W początkach epidemii brak tych produktów nie był odczuwalny, ponieważ ze względu na Chiński Nowy Rok, poddostawcy byli zaopatrzeni w zapasy. Sytuacja jednak się przedłuża, fabryki dalej nie produkują, i dzisiaj jest to już poważny problem. 

Jak w rozmowie z PAP powiedziała Sonia Buchholtz, ekspertka ekonomiczna Konfederacji Lewiatan, teraz firmy albo szukają innych dostawców, albo dostosowują do sytuacji procesy produkcyjne. Dla polskich przedsiębiorstw bardzo ważne są dostarczane z Chin wyroby elektromaszynowe, metalurgiczne i chemiczne. Ich zastąpienie, jak podkreśla ekonomistka, nie będzie łatwe ani tanie.

Karina Knyż-Grzywa ze Stowarzyszenia Agencji Zatrudnienia mówi o mniejszym zapotrzebowaniu na pracowników w firmach produkcyjnych:

-„Komponenty z Chin nie są na czas dostarczane, przez co pracownicy firm produkcyjnych mają teraz mniej pracy.
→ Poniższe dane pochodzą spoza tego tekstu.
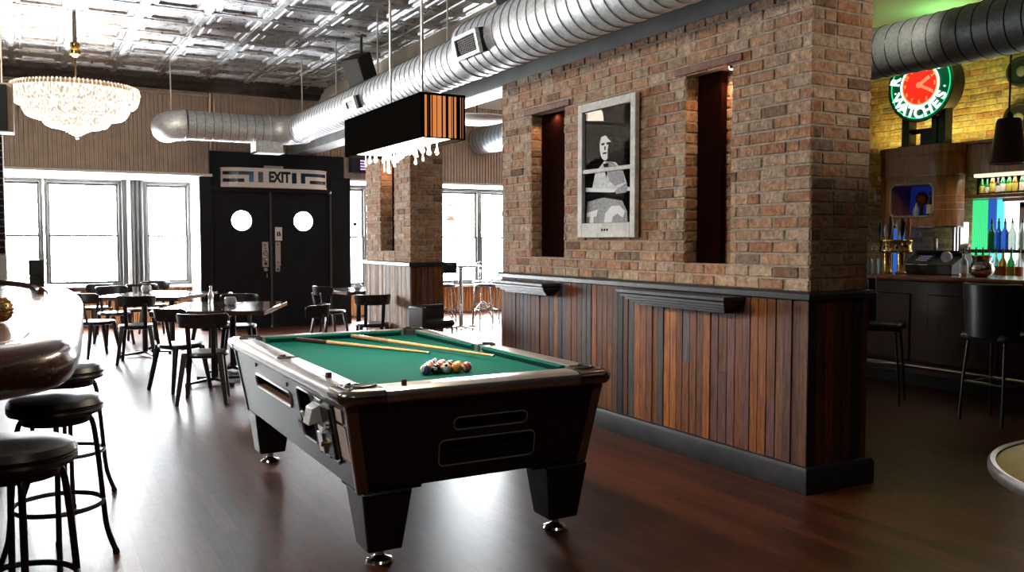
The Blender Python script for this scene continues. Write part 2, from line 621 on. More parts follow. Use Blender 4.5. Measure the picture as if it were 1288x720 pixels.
def boards(mb, o, u, nrm, u0, u1, z0, z1, seed=3, w=(.058, .084), pal=BOARDS, gap=.007, breaks=True):
    rr = random.Random(seed)
    o, u, nrm = Vector(o), Vector(u), Vector(nrm)
    x = u0
    while x < u1 - .01:
        b = min(x + rr.uniform(*w), u1)
        zs = [z0, z1]
        if breaks and rr.random() < .14:
            zs = [z0, rr.uniform(z0 + .25, z1 - .2), z1]
        for za, zb in zip(zs[:-1], zs[1:]):
            col = rr.choice(pal)
            k = rr.uniform(.75, 1.25)
            mb.col = [c * k for c in col]
            d = rr.uniform(.012, .02)
            B = [o + u * s + Vector((0, 0, t)) for s, t in ((x + gap / 2, za), (b - gap / 2, za), (b - gap / 2, zb - .001), (x + gap / 2, zb - .001))]
            T = [p + nrm * d for p in B]
            mb.add(B + T, [(4, 5, 6, 7)] + [(i, (i + 1) % 4, 4 + (i + 1) % 4, 4 + i) for i in range(4)])
        x = b
    mb.col = None


def beadboard(mb, x0, x1, y, z0, z1, w=.062):
    n = int((x1 - x0) / w)
    for i in range(n):
        a = x0 + (x1 - x0) * i / n
        b = x0 + (x1 - x0) * (i + 1) / n
        mb.prism([(a, y), (a + .010, y - .009), (a + .018, y), (b - .014, y), (b - .010, y + .016), (b, y + .016), (b, y + .03), (a, y + .03)], z0, z1)


# ------------------------------------------------------------------ room shell
CEIL = 4.1
structure(MB().box(-1.9, 10.4, -4, 17.2, -.08, 0).build('floor', M['floor'], smooth=False))


def tin_ceiling():
    mb = MB()
    px, py = .662, .655
    X0, Y0 = -.155 - 3 * px, -4.0
    nx, ny = 10, 30
    prof = [(0, 0), (.012, -.022), (.050, -.022), (.060, -.004), (.085, -.004), (.095, -.016), (.125, -.016), (.14, .012), (.19, .012), (.20, .004)]
    for i in range(nx):
        for j in range(ny):
            x0, y0 = X0 + i * px, Y0 + j * py
            x1, y1 = x0 + px, min(y0 + py, 15.25)
            if y1 - y0 < .42:
                continue
            loops = []
            for (t, h) in prof:
                t1 = t
                loops.append([(x0 + t1, y0 + t1, CEIL + h), (x1 - t1, y0 + t1, CEIL + h), (x1 - t1, y1 - t1, CEIL + h), (x0 + t1, y1 - t1, CEIL + h)])
            v = [p for l in loops for p in l]
            f = []
            for k in range(len(loops) - 1):
                f += [(k * 4 + q, k * 4 + (q + 1) % 4, k * 4 + 4 + (q + 1) % 4, k * 4 + 4 + q) for q in range(4)]
            k = len(loops) - 1
            f.append((k * 4, k * 4 + 1, k * 4 + 2, k * 4 + 3))
            mb.add(v, f)
            # corner bosses pressed between the panels
            for (cx, cy) in ((x0, y0),):
                mb.box(cx - .05, cx + .05, cy - .05, cy + .05, CEIL - .03, CEIL - .01)
    # continuous ribs along the room
    for i in range(nx + 1):
        x = X0 + i * px
        mb.prism([(x - .045, CEIL), (x - .03, CEIL - .035), (x + .03, CEIL - .035), (x + .045, CEIL)], -4, 15.2, 'xz')
    return mb.build('ceiling', M['tin'], smooth=False)


structure(tin_ceiling())
structure(MB().box(-1.9, 4.6, -4, 15.4, CEIL + .03, CEIL + .12).build('ceiling', M['boardback'], smooth=False))
structure(MB().box(4.6, 10.4, -4, 15.4, CEIL - .02, CEIL + .12).build('ceiling', M['ceilwhite'], smooth=False))
# cove of dark pressed tin at the front wall
structure(MB().prism([(14.93, 3.92), (14.93, 4.1), (14.55, 4.1), (14.62, 4.03), (14.76, 4.0), (14.84, 3.94)], -1.85, 4.45, 'yz').build('trim_1', mat('dark tin cove', (.10, .10, .10), .45, .8, var=.4, vscale=12, bump=.5, bscale=40), smooth=False))
structure(MB().box(-1.85, 2.60, 14.86, 14.95, 3.84, 3.88).build('trim_2', M['bead'], bevel=.01))

structure(MB().box(-1.95, -1.8, -4, 17.2, 0, CEIL + .1).build('wall_left', M['walldark'], smooth=False))
structure(MB().box(-1.9, 10.4, -4.15, -4, 0, CEIL + .1).build('wall_back', M['walldark'], smooth=False))
structure(MB().box(10.12, 10.4, -4, 17.2, 0, CEIL + .1).build('wall_right', M['mortar'], smooth=False))
mb = MB()
bricks(mb, (10.12, 0, 0), (0, 1, 0), (-1, 0, 0), 4.4, 9.6, 1.1, 4.05, pal=YELB, seed=21)
structure(mb.build('wall_right', M['brick'], smooth=False))

# --- front wall, beadboard over the left bay
mb = MB()
beadboard(mb, -1.8, 2.60, 14.93, 2.60, 4.06)
structure(mb.build('wall_front', M['bead'], smooth=False))
structure(MB().box(-1.85, 2.62, 14.96, 15.16, 2.60, 4.1).build('wall_front', M['wallplain'], smooth=False))
mb = MB()
beadboard(mb, 2.62, 10.1, 15.2, 2.62, 4.08)
structure(mb.build('wall_front', M['bead'], smooth=False))
structure(MB().box(2.6, 4.96, 15.23, 15.4, 2.38, 4.15).box(4.96, 10.3, 15.23, 15.4, 2.62, 4.15).build('wall_front', M['wallplain'], smooth=False))
# soffit and sides of the left bay
structure(MB().box(-1.85, 2.66, 14.94, 16.8, 2.56, 2.60).build('trim_3', M['white'], smooth=False))
structure(MB().box(2.56, 2.66, 15.24, 16.8, 0, 2.60).build('wall_front', M['white'], smooth=False))
structure(MB().box(-1.85, 2.6, 16.72, 16.8, 0, .70).box(-1.85, 2.6, 16.72, 16.8, 2.52, 2.62).build('wall_front', M['white'], smooth=False))
mb = MB()
beadboard(mb, -1.8, 2.56, 16.66, .03, .66, .07)
structure(mb.build('wall_front', M['beadwood'], smooth=False))
structure(MB().box(-1.8, 2.56, 16.5, 16.74, .66, .71).build('trim_4', M['white'], bevel=.008))
# right bay
structure(MB().box(5.05, 10.1, 15.21, 16.5, 2.58, 2.62).build('trim_5', M['white'], smooth=False))
structure(MB().box(4.96, 5.10, 15.42, 16.5, 0, 2.60).build('wall_front', M['white'], smooth=False))
structure(MB().box(5.1, 10.1, 16.42, 16.5, 0, .58).box(5.1, 10.1, 16.42, 16.5, 2.5, 2.62).build('wall_front', M['white'], smooth=False))
mb = MB()
beadboard(mb, 5.1, 10.1, 16.36, .03, .54, .07)
structure(mb.build('wall_front', M['beadwood'], smooth=False))
structure(MB().box(5.1, 10.1, 16.22, 16.44, .54, .59).build('trim_6', M['white'], bevel=.008))

# --- windows: frame with two sashes and their panes
WN = [0]


def window(x0, x1, y, z0, z1, zm, mt='winframe', jl=.05, jr=.05):
    WN[0] += 1
    mb = MB()
    mb.box(x0, x0 + jl, y - .03, y + .08, z0, z1).box(x1 - jr, x1, y - .03, y + .08, z0, z1)
    mb.box(x0 + jl, x1 - jr, y - .03, y + .08, z1 - .05, z1).box(x0 + jl, x1 - jr, y - .04, y + .08, z0, z0 + .05)
    w = structure(mb.build('window_%d' % WN[0], M[mt], bevel=.004))
    a, b = x0 + jl, x1 - jr
    for (za, zb, yy) in ((z0 + .05, zm + .02, y), (zm - .02, z1 - .05, y + .035)):
        s = MB().box(a, a + .035, yy, yy + .03, za, zb).box(b - .035, b, yy, yy + .03, za, zb)
        s.box(a + .035, b - .035, yy, yy + .03, za, za + .04).box(a + .035, b - .035, yy, yy + .03, zb - .04, zb)
        sa = structure(s.build('window_sash', M[mt], w, bevel=.003))
        structure(MB().box(a + .03, b - .03, yy + .013, yy + .017, za + .03, zb - .03).build('window_pane', M['glass'], sa, smooth=False))
    return w


ZM1 = 1.585
window(-1.78, -.92, 16.62, .71, 2.54, ZM1)
window(-.86, .21, 16.62, .71, 2.54, ZM1)
window(.23, 1.42, 16.62, .71, 2.54, ZM1)
window(1.78, 2.56, 16.62, .71, 2.54, ZM1)
ZM2 = 1.565
window(5.30, 5.80, 16.34, .59, 2.56, ZM2)
window(5.84, 7.05, 16.34, .59, 2.56, ZM2)
window(7.10, 8.285, 16.34, .59, 2.56, ZM2)
window(8.285, 9.35, 16.34, .59, 2.56, ZM2)
structure(MB().box(9.35, 10.12, 16.36, 16.5, .5, 2.62).box(5.08, 5.30, 16.36, 16.5, .5, 2.62).build('wall_front', M['white'], smooth=False))
# column between the left bay windows, white fillet and dark fluted post
structure(MB().box(1.42, 1.50, 16.52, 16.74, .7, 2.56).build('trim_7', M['winframe'], bevel=.01))
structure(MB().box(1.50, 1.555, 16.46, 16.74, .7, 2.56).build('trim_8', M['white'], bevel=.01))
mb = MB().box(1.555, 1.78, 16.56, 16.74, .7, 2.56)
for k in range(3):
    mb.tube([(1.595 + k * .07, 16.55, .7), (1.595 + k * .07, 16.55, 2.56)], .026, 10)
structure(mb.build('trim_9', M['darkframe']))

# --- doors and their black surround
structure(MB().box(2.62, 4.96, 15.13, 15.23, 2.40, 3.0).build('trim_10', M['doorblack'], bevel=.006))
structure(MB().box(2.66, 4.70, 15.08, 15.13, 2.34, 2.42).build('trim_11', M['matteblack'], smooth=False))
structure(MB().box(2.47, 2.665, 15.06, 15.23, 0, 2.6).build('trim_12', M['doorblack'], bevel=.008))
structure(MB().box(4.715, 5.07, 15.1, 15.42, 0, 2.62).build('trim_13', M['doorblack'], bevel=.008))
structure(MB().box(4.69, 4.715, 15.1, 15.2, 0, 2.34).build('trim_14', M['winframe'], bevel=.003))


def door(n, x0, x1, pcx, hang):
    d = MB().box(x0, x1, 15.16, 15.21, 0, 2.395).build('door_%d' % n, M['doorblack'], smooth=False)
    cy = MB().tube([(pcx, 15.0, 1.842), (pcx, 15.4, 1.842)], .172, 40)
    cut(d, [cy])
    structure(d)
    structure(MB().ring((pcx, 15.16, 1.842), .178, .012, 'y', 40).build('porthole_ring', M['doorblack'], d))
    structure(MB().tube([(pcx, 15.18, 1.842), (pcx, 15.19, 1.842)], .172, 40).build('window_pane', M['glass'], d))
    return d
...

To nie jest jeszcze nagminna sytuacja, ale już się pojawiają takie sygnały” – mówi w rozmowie z PAP.

Cześć z firm, o czym mówi dyrektor agencji rekrutacyjnej Manpower, Tomasz Walenczak, podejmuje decyzje o przestojach, przesunięciach projektów lub zmniejsza swoje zapotrzebowanie na pracowników zatrudnionych w oparciu o elastyczne formy zatrudnienia. Uspokaja jednak, że:

-„Czas i koszty pozyskania nowych zasobów kadrowych może być dla nich zdecydowanie bardziej kosztowny niż chwilowe ograniczenie liczby etatów. Wiele organizacji traktuje obecną sytuację jako tymczasową, nie zmienia liczby pracowników, chcąc być przygotowanym na nowe zamówienia i projekty”.